The National Lumber and Building Material Dealers Association (NLBDA) has maintained its opposition to the tariffs. In its most recent statement, the NLBMDA said the tariffs will result in increased construction costs, decreases housing affordability, and can cause an unnecessary trade war that harms consumers.

“NLBMDA opposes tariffs on steel imports,” said NLBMDA Chair Rick Lierz, president and CEO of Franklin Building Supply in Boise, Idaho. “Increasing the cost of building materials simply hurts builders and ultimately consumers.”

Compounding the situation for pro dealers are duties between 24% and 10%, which remain in effect on Canadian softwood lumber imports.

A recent study by The National Retail Federation (NRF) and the Consumer Technology Association (CTA) proposed a scenario that could result in a disaster for the U.S. economy.

According to the study, proposed tariffs on $50 billion of Chinese imports, followed by the retaliation promised by China, could reduce U.S. gross domestic product by nearly $3 billion and destroy 134,000 American jobs. The report finds that four jobs would be lost for every job gained.

“As administration officials prepare to head to China for trade talks, the livelihoods of American workers hang in the balance,” NRF President and CEO Matthew Shay said. “We hope this is the start of a serious negotiation process that leads to a more open Chinese market and protects U.S. jobs and economic growth. We must resolve this trade dispute without resorting to job-killing tariffs and retaliation.”

The study also warns that imposing tariffs on an additional $100 billion of Chinese imports could destroy 455,000 jobs and reducing GDP by $49 billion.

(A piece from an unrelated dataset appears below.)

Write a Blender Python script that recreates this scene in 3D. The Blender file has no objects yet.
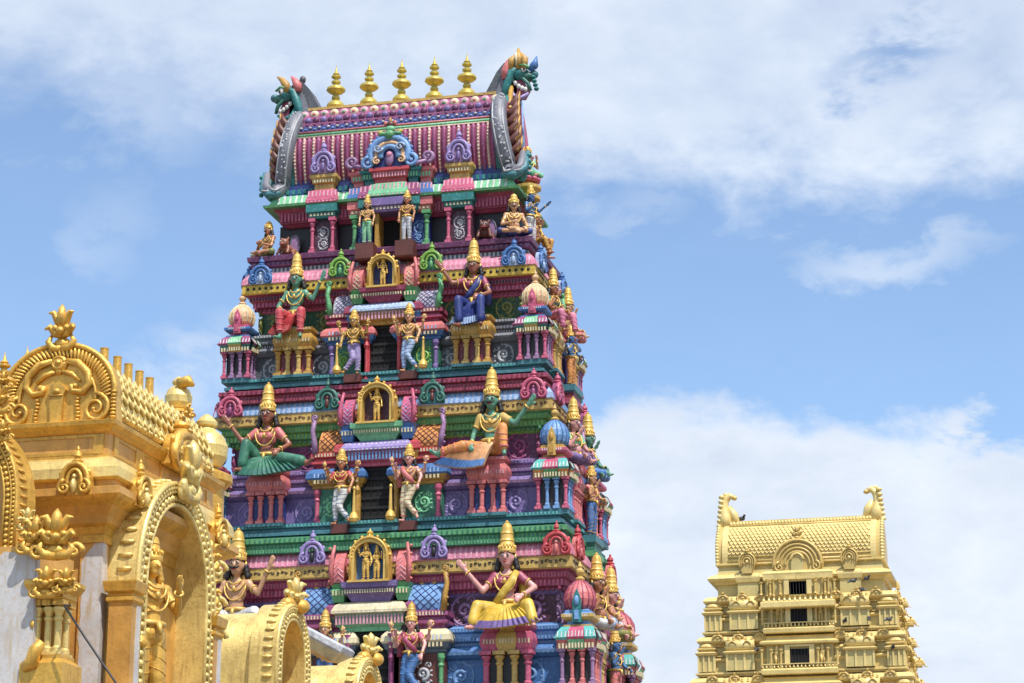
import bpy, math, random
from mathutils import Vector as V, Matrix as MX
PI = math.pi
rnd = random.Random(7)
scene = bpy.context.scene
COL = scene.collection

# ------------------------------------------------------------------ camera
FP, PITCH, YAW = 2390.0, math.radians(15.7), math.radians(13.8)
CAMP = V((0, 0, 1.6))
FW = V((-math.sin(YAW)*math.cos(PITCH), math.cos(YAW)*math.cos(PITCH), math.sin(PITCH)))
RT = V((math.cos(YAW), math.sin(YAW), 0)); UPV = RT.cross(FW)
cam = bpy.data.cameras.new("camera"); camo = bpy.data.objects.new("camera", cam); COL.objects.link(camo)
cam.sensor_width = 36; cam.lens = 36*FP/1024; cam.clip_end = 5000
camo.location = CAMP
camo.rotation_euler = (PI/2 + PITCH, 0, YAW)
scene.camera = camo

def ray(px, py): return FW + RT*((px-512)/FP) - UPV*((py-341.5)/FP)
def at(px, py, Y):
    d = ray(px, py); return CAMP + d*(Y/d.y)
def atX(px, py, X):
    d = ray(px, py); return CAMP + d*(X/d.x)
def zat(py, px, Y): return at(px, py, Y).z

# ------------------------------------------------------------------ materials
MATS = {}
def wash(c, k=.12, g=160):
    return tuple((x*(1-k)+g*k)*.91 for x in c)
def lin(c):
    return tuple(((x/255)/12.92 if x/255 <= .04045 else (((x/255)+.055)/1.055)**2.4) for x in c)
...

“Tariffs could wash away the benefits recent tax reform will have on the economy, bringing uncertainty to American businesses and devastation to some workers in key states – they might lose their jobs over a trade tax,” CTA President and CEO Gary Shapiro said. “Rising costs on farmers, manufacturers and service providers isn’t the answer; it shows protectionism will weaken America.